■ **Aim of the task**:
Repeat the listing in full, preserving every character.
== Data extract
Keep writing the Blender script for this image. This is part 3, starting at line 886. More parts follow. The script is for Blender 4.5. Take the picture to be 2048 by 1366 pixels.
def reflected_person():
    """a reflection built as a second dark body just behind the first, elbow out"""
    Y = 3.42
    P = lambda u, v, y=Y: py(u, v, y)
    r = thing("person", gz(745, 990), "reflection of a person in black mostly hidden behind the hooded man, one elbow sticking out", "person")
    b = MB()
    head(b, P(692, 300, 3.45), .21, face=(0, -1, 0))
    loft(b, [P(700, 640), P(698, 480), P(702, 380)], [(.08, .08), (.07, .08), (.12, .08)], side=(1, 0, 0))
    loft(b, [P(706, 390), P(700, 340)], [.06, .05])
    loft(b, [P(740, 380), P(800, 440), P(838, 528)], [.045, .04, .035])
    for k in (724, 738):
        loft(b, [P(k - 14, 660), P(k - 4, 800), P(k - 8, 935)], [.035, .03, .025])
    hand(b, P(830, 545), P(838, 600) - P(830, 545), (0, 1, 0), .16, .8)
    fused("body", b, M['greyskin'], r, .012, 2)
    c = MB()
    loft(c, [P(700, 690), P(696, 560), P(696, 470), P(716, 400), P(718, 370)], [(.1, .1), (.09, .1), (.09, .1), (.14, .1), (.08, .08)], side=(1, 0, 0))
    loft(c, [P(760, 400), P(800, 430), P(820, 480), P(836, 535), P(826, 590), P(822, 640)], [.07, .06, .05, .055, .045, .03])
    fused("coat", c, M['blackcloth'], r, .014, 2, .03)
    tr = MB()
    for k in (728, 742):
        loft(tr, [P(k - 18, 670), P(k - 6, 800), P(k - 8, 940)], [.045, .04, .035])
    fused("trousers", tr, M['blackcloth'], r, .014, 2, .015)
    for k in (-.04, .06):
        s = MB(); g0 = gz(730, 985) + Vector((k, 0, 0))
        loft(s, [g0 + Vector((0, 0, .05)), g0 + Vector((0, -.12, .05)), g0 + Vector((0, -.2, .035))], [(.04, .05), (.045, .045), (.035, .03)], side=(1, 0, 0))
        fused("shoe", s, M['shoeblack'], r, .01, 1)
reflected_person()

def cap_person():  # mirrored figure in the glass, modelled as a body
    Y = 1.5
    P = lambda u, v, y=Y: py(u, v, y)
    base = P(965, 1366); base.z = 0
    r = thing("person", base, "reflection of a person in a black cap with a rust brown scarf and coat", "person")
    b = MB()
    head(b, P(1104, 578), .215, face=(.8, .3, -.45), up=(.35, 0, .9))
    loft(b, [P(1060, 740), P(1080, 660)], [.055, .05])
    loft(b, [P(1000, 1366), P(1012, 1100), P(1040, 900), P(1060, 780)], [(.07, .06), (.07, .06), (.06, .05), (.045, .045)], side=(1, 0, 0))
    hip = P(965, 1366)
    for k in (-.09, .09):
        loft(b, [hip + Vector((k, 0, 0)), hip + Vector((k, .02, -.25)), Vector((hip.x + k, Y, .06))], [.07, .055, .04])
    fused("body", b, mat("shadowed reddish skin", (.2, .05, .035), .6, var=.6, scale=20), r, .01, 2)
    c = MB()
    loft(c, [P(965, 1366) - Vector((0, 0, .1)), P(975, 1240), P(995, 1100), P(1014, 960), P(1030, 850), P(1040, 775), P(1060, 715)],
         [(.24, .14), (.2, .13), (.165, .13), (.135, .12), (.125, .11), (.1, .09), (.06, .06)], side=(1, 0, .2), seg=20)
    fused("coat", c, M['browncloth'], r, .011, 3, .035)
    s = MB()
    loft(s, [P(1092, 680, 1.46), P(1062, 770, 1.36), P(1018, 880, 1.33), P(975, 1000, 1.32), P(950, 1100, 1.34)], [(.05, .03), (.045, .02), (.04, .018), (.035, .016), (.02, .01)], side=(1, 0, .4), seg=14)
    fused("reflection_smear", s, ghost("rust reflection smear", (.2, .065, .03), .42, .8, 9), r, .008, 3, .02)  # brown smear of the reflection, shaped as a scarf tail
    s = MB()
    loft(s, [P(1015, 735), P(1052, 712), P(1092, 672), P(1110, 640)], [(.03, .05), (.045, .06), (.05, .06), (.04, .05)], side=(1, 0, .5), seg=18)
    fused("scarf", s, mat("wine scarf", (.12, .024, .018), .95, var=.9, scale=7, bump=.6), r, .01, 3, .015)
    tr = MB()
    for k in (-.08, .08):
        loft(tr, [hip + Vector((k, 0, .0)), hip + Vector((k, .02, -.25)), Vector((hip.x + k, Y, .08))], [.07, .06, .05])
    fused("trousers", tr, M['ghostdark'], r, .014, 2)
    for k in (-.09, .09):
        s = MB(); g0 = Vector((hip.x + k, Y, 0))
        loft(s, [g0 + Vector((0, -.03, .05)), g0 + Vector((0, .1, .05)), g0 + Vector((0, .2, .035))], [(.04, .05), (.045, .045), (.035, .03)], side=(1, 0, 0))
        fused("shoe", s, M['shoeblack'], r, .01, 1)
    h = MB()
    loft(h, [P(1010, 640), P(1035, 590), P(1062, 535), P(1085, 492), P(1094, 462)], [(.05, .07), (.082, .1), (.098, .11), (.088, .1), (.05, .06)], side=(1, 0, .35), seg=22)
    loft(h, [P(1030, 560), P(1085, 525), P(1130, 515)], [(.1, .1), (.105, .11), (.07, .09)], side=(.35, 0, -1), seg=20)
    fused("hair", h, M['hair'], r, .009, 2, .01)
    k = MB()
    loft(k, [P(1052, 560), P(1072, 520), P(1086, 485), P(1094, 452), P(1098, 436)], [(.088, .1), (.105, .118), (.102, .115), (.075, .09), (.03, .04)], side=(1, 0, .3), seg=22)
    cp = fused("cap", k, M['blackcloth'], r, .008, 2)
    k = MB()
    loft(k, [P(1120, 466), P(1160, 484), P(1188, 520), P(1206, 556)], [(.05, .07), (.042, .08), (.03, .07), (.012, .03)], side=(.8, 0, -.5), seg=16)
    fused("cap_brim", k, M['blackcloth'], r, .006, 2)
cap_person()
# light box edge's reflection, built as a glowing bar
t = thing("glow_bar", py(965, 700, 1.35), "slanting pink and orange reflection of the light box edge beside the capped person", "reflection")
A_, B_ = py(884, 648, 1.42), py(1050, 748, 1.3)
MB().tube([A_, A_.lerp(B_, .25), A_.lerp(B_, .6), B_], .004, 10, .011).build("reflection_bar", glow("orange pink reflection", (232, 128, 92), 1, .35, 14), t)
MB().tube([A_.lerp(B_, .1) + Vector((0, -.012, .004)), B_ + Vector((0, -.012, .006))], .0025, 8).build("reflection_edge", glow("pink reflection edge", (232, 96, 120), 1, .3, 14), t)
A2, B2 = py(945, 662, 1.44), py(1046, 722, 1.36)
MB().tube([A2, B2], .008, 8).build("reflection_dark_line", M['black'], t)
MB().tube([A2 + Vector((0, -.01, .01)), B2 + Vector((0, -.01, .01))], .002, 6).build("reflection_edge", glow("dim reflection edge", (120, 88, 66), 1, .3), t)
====
■ **Full answer**:
Keep writing the Blender script for this image. This is part 3, starting at line 886. More parts follow. The script is for Blender 4.5. Take the picture to be 2048 by 1366 pixels.
def reflected_person():
    """a reflection built as a second dark body just behind the first, elbow out"""
    Y = 3.42
    P = lambda u, v, y=Y: py(u, v, y)
    r = thing("person", gz(745, 990), "reflection of a person in black mostly hidden behind the hooded man, one elbow sticking out", "person")
    b = MB()
    head(b, P(692, 300, 3.45), .21, face=(0, -1, 0))
    loft(b, [P(700, 640), P(698, 480), P(702, 380)], [(.08, .08), (.07, .08), (.12, .08)], side=(1, 0, 0))
    loft(b, [P(706, 390), P(700, 340)], [.06, .05])
    loft(b, [P(740, 380), P(800, 440), P(838, 528)], [.045, .04, .035])
    for k in (724, 738):
        loft(b, [P(k - 14, 660), P(k - 4, 800), P(k - 8, 935)], [.035, .03, .025])
    hand(b, P(830, 545), P(838, 600) - P(830, 545), (0, 1, 0), .16, .8)
    fused("body", b, M['greyskin'], r, .012, 2)
    c = MB()
    loft(c, [P(700, 690), P(696, 560), P(696, 470), P(716, 400), P(718, 370)], [(.1, .1), (.09, .1), (.09, .1), (.14, .1), (.08, .08)], side=(1, 0, 0))
    loft(c, [P(760, 400), P(800, 430), P(820, 480), P(836, 535), P(826, 590), P(822, 640)], [.07, .06, .05, .055, .045, .03])
    fused("coat", c, M['blackcloth'], r, .014, 2, .03)
    tr = MB()
    for k in (728, 742):
        loft(tr, [P(k - 18, 670), P(k - 6, 800), P(k - 8, 940)], [.045, .04, .035])
    fused("trousers", tr, M['blackcloth'], r, .014, 2, .015)
    for k in (-.04, .06):
        s = MB(); g0 = gz(730, 985) + Vector((k, 0, 0))
        loft(s, [g0 + Vector((0, 0, .05)), g0 + Vector((0, -.12, .05)), g0 + Vector((0, -.2, .035))], [(.04, .05), (.045, .045), (.035, .03)], side=(1, 0, 0))
        fused("shoe", s, M['shoeblack'], r, .01, 1)
reflected_person()

def cap_person():  # mirrored figure in the glass, modelled as a body
    Y = 1.5
    P = lambda u, v, y=Y: py(u, v, y)
    base = P(965, 1366); base.z = 0
    r = thing("person", base, "reflection of a person in a black cap with a rust brown scarf and coat", "person")
    b = MB()
    head(b, P(1104, 578), .215, face=(.8, .3, -.45), up=(.35, 0, .9))
    loft(b, [P(1060, 740), P(1080, 660)], [.055, .05])
    loft(b, [P(1000, 1366), P(1012, 1100), P(1040, 900), P(1060, 780)], [(.07, .06), (.07, .06), (.06, .05), (.045, .045)], side=(1, 0, 0))
    hip = P(965, 1366)
    for k in (-.09, .09):
        loft(b, [hip + Vector((k, 0, 0)), hip + Vector((k, .02, -.25)), Vector((hip.x + k, Y, .06))], [.07, .055, .04])
    fused("body", b, mat("shadowed reddish skin", (.2, .05, .035), .6, var=.6, scale=20), r, .01, 2)
    c = MB()
    loft(c, [P(965, 1366) - Vector((0, 0, .1)), P(975, 1240), P(995, 1100), P(1014, 960), P(1030, 850), P(1040, 775), P(1060, 715)],
         [(.24, .14), (.2, .13), (.165, .13), (.135, .12), (.125, .11), (.1, .09), (.06, .06)], side=(1, 0, .2), seg=20)
    fused("coat", c, M['browncloth'], r, .011, 3, .035)
    s = MB()
    loft(s, [P(1092, 680, 1.46), P(1062, 770, 1.36), P(1018, 880, 1.33), P(975, 1000, 1.32), P(950, 1100, 1.34)], [(.05, .03), (.045, .02), (.04, .018), (.035, .016), (.02, .01)], side=(1, 0, .4), seg=14)
    fused("reflection_smear", s, ghost("rust reflection smear", (.2, .065, .03), .42, .8, 9), r, .008, 3, .02)  # brown smear of the reflection, shaped as a scarf tail
    s = MB()
    loft(s, [P(1015, 735), P(1052, 712), P(1092, 672), P(1110, 640)], [(.03, .05), (.045, .06), (.05, .06), (.04, .05)], side=(1, 0, .5), seg=18)
    fused("scarf", s, mat("wine scarf", (.12, .024, .018), .95, var=.9, scale=7, bump=.6), r, .01, 3, .015)
    tr = MB()
    for k in (-.08, .08):
        loft(tr, [hip + Vector((k, 0, .0)), hip + Vector((k, .02, -.25)), Vector((hip.x + k, Y, .08))], [.07, .06, .05])
    fused("trousers", tr, M['ghostdark'], r, .014, 2)
    for k in (-.09, .09):
        s = MB(); g0 = Vector((hip.x + k, Y, 0))
        loft(s, [g0 + Vector((0, -.03, .05)), g0 + Vector((0, .1, .05)), g0 + Vector((0, .2, .035))], [(.04, .05), (.045, .045), (.035, .03)], side=(1, 0, 0))
        fused("shoe", s, M['shoeblack'], r, .01, 1)
    h = MB()
    loft(h, [P(1010, 640), P(1035, 590), P(1062, 535), P(1085, 492), P(1094, 462)], [(.05, .07), (.082, .1), (.098, .11), (.088, .1), (.05, .06)], side=(1, 0, .35), seg=22)
    loft(h, [P(1030, 560), P(1085, 525), P(1130, 515)], [(.1, .1), (.105, .11), (.07, .09)], side=(.35, 0, -1), seg=20)
    fused("hair", h, M['hair'], r, .009, 2, .01)
    k = MB()
    loft(k, [P(1052, 560), P(1072, 520), P(1086, 485), P(1094, 452), P(1098, 436)], [(.088, .1), (.105, .118), (.102, .115), (.075, .09), (.03, .04)], side=(1, 0, .3), seg=22)
    cp = fused("cap", k, M['blackcloth'], r, .008, 2)
    k = MB()
    loft(k, [P(1120, 466), P(1160, 484), P(1188, 520), P(1206, 556)], [(.05, .07), (.042, .08), (.03, .07), (.012, .03)], side=(.8, 0, -.5), seg=16)
    fused("cap_brim", k, M['blackcloth'], r, .006, 2)
cap_person()
# light box edge's reflection, built as a glowing bar
t = thing("glow_bar", py(965, 700, 1.35), "slanting pink and orange reflection of the light box edge beside the capped person", "reflection")
A_, B_ = py(884, 648, 1.42), py(1050, 748, 1.3)
MB().tube([A_, A_.lerp(B_, .25), A_.lerp(B_, .6), B_], .004, 10, .011).build("reflection_bar", glow("orange pink reflection", (232, 128, 92), 1, .35, 14), t)
MB().tube([A_.lerp(B_, .1) + Vector((0, -.012, .004)), B_ + Vector((0, -.012, .006))], .0025, 8).build("reflection_edge", glow("pink reflection edge", (232, 96, 120), 1, .3, 14), t)
A2, B2 = py(945, 662, 1.44), py(1046, 722, 1.36)
MB().tube([A2, B2], .008, 8).build("reflection_dark_line", M['black'], t)
MB().tube([A2 + Vector((0, -.01, .01)), B2 + Vector((0, -.01, .01))], .002, 6).build("reflection_edge", glow("dim reflection edge", (120, 88, 66), 1, .3), t)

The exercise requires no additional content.